Without realizing it, my brother was teaching me a foundational leadership lesson: Don’t be seduced by the trend — understand the framework. He showed me that before you can innovate or stand out, you need to grasp what came before. Cultural literacy wasn’t about knowing what was hot, it was about understanding why it ever got hot in the first place.
That lesson applies to a lot more than TV.
Inbusiness, in branding, in leadership — understanding legacy gives you leverage. It lets you speak more languages, pull from more references, and make connections others might miss. My brother’s casual cultural crash course became a lens I’d use for decades to come.
It didn’t stop at TV and film. My brother also taught me how to dress — not just to impress, but to understand the unspoken code of style. When it was muddy: Hunter Wellingtons. When the air turned crisp: a proper tweed jacket. And the gold standard of all menswear essentials? A pair of perfectly worn-in corduroy slacks — no compromise.
He also introduced me to a gentleman’s grooming trick that, to this day, I can’t forget: The credit card test.
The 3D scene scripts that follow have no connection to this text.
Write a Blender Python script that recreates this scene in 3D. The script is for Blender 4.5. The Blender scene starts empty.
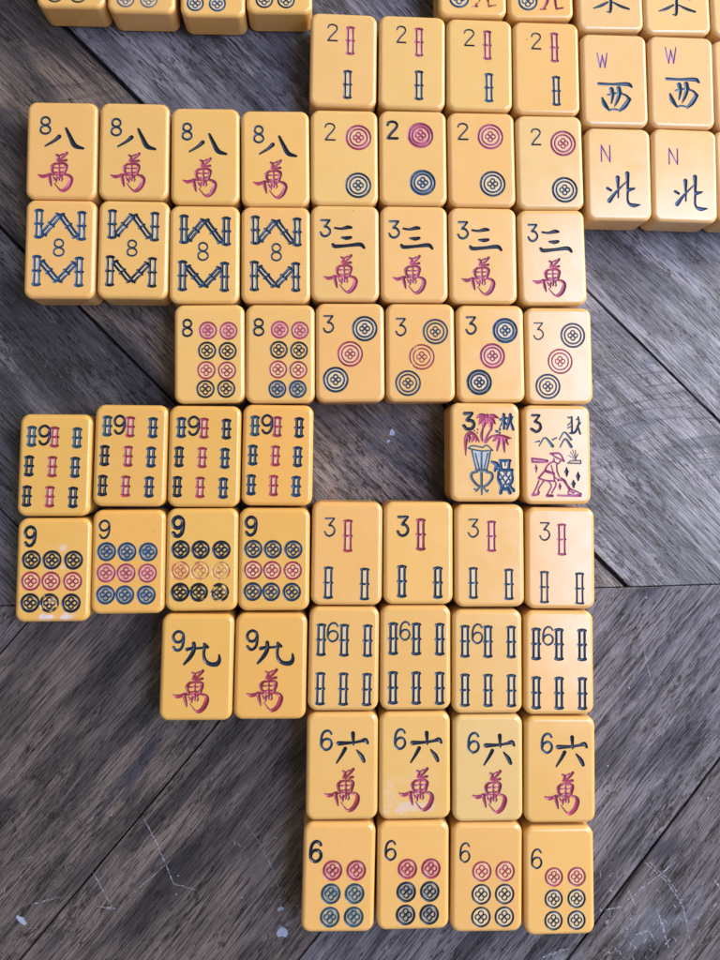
import bpy, math, random
import numpy as np
from mathutils import Matrix, Vector
from mathutils.geometry import delaunay_2d_cdt

random.seed(7)
sc = bpy.context.scene
COL = sc.collection
MM = 0.001
TH = 13.0                      # tile thickness, mm

# ------------------------------------------------------------------ camera
cam_d = bpy.data.cameras.new('camera')
cam = bpy.data.objects.new('camera', cam_d)
COL.objects.link(cam)
R = ((0.998265, -0.00247, -0.058831), (-0.00247, 0.996483, -0.083764), (0.058831, 0.083764, 0.994747))
M4 = Matrix(R).to_4x4()
M4.translation = Vector((0, 0, 0.273))
cam.matrix_world = M4
cam_d.sensor_fit = 'VERTICAL'
cam_d.sensor_height = 36.0
cam_d.lens = 31.01
cam_d.shift_y = -0.099
cam_d.clip_start = 0.01
cam_d.clip_end = 50
sc.camera = cam

# ------------------------------------------------------------------ light: a large window to the right, dim room
w = bpy.data.worlds.new('World')
sc.world = w
w.use_nodes = True
bg = w.node_tree.nodes['Background']
bg.inputs['Color'].default_value = (1.0, 0.95, 0.90, 1)
bg.inputs['Strength'].default_value = 0.25

def area(name, loc, target, sx, sy, power, color):
    d = bpy.data.lights.new(name, 'AREA')
    d.shape = 'RECTANGLE'; d.size = sx; d.size_y = sy
    d.energy = power; d.color = color
    o = bpy.data.objects.new(name, d)
    COL.objects.link(o)
    o.location = loc
    o.rotation_euler = (Vector(target) - Vector(loc)).to_track_quat('-Z', 'Y').to_euler()
    return o
area('window_light', (1.15, 0.50, 0.55), (0.0, 0, 0), 0.8, 0.6, 21, (1.0, 0.97, 0.94))
area('roof_window_light', (0.74, 0.02, 1.25), (0.05, 0.0, 0), 0.95, 0.62, 22, (0.50, 0.61, 1.0))
sc.view_settings.view_transform = 'Standard'
sc.view_settings.look = 'None'
sc.view_settings.exposure = 0.17
sc.view_settings.gamma = 1.0

# ------------------------------------------------------------------ node helper
class NT:
    def __init__(self, name):
        self.m = bpy.data.materials.new(name)
        self.m.use_nodes = True
        self.t = self.m.node_tree
        self.b = self.t.nodes['Principled BSDF']
    def n(self, typ, **kw):
        nd = self.t.nodes.new(typ)
        for k, v in kw.items():
            setattr(nd, k, v)
        return nd
    def l(self, a, b):
        self.t.links.new(a, b)
    def noise(self, vec, scale=1.0, detail=3.0, rough=0.55, mp=None, rot=0.0, loc=(0, 0, 0), dist=0.0):
        if mp is not None:
            m = self.n('ShaderNodeMapping')
            m.inputs['Scale'].default_value = mp
            m.inputs['Location'].default_value = loc
            if rot:
                r = self.n('ShaderNodeMapping')
                r.inputs['Rotation'].default_value = (0, 0, rot)
                self.l(vec, r.inputs[0]); vec = r.outputs[0]
            self.l(vec, m.inputs[0]); vec = m.outputs[0]
        t = self.n('ShaderNodeTexNoise')
        t.inputs['Scale'].default_value = scale
        t.inputs['Detail'].default_value = detail
        t.inputs['Roughness'].default_value = rough
        t.inputs['Distortion'].default_value = dist
        self.l(vec, t.inputs['Vector'])
        return t.outputs['Fac']
    def mr(self, v, a, b, c=0.0, d=1.0):
        m = self.n('ShaderNodeMapRange')
        m.inputs[1].default_value = a; m.inputs[2].default_value = b
        m.inputs[3].default_value = c; m.inputs[4].default_value = d
        self.l(v, m.inputs[0])
        return m.outputs[0]
    def math(self, op, a, b=None, clamp=False):
        m = self.n('ShaderNodeMath', operation=op, use_clamp=clamp)
        for i, v in enumerate((a, b)):
            if v is None: continue
            if isinstance(v, (int, float)): m.inputs[i].default_value = v
            else: self.l(v, m.inputs[i])
        return m.outputs[0]
    def mix(self, f, a, b, blend='MIX'):
        m = self.n('ShaderNodeMix', data_type='RGBA', blend_type=blend)
        for s, v in ((m.inputs[0], f), (m.inputs[6], a), (m.inputs[7], b)):
            if isinstance(v, (int, float)): s.default_value = v
            elif isinstance(v, tuple): s.default_value = v if len(v) == 4 else v + (1,)
            else: self.l(v, s)
        return m.outputs[2]
    def bump(self, h, strength, dist, prev=None):
        b = self.n('ShaderNodeBump')
        b.inputs['Strength'].default_value = strength
        b.inputs['Distance'].default_value = dist
        self.l(h, b.inputs['Height'])
        if prev is not None: self.l(prev, b.inputs['Normal'])
        return b.outputs['Normal']

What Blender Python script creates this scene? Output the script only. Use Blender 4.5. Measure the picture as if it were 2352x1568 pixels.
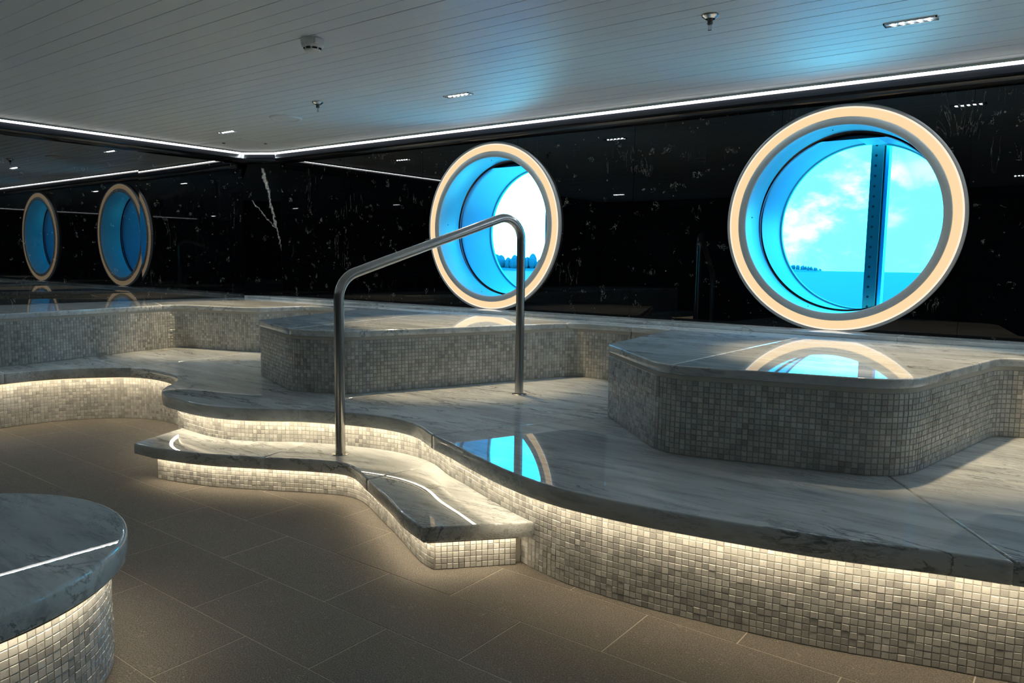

If it catches on your stubble, it’s time to shave. Brutal. Efficient. British.
And then there was the soundtrack of my childhood — curated not by Casey Kasem, but by my brother’s impeccable taste. Through him, I discovered U2 before they were stadium giants, Talking Heads when they still felt like art-school outsiders, and The Smiths when their melancholy somehow felt like rebellion. Each record was a message. A nudge. A passport into a different way of seeing the world.

Then, every Sunday night, we had a ritual: Two pieces of white bread and a couple of hot dogs, American cheese, and — the real innovation — two paper towels still stuck together from the roll. The trick, my brother explained with the authority of a Michelin chef, was to place the hot dogs horizontally under the perforation. This allowed the cheese to melt just right while the steam could release through the top seam, keeping the bread from turning into sponges or cardboard.
We didn’t have buns. We didn’t care.
It was elegance on a paper plate. Resourcefulness in action. A lesson in doing the best with what you have — and doing it well.
Leadership isn’t always in boardrooms or books. Sometimes, it’s in how you teach your kid brother to cook a proper microwave cheese dog without drying it out or setting off the smoke detector.
Istill make those hot dogs, just now with keto bread, but the same paper towel trick. Same mental nod to my brother, who at nearly 62 is still effortlessly cooler than me. When I look back, I don’t just remember the shows or the food. I remember the feeling of someone taking time to share what they knew, to pass down culture, context, and a few culinary shortcuts.
That’s what leaders do. They make room on the couch. They share what they love. They let others fall asleep while the credits roll, knowing they’ve passed something on.
And sometimes, they teach you that the best hot dog buns aren’t buns at all.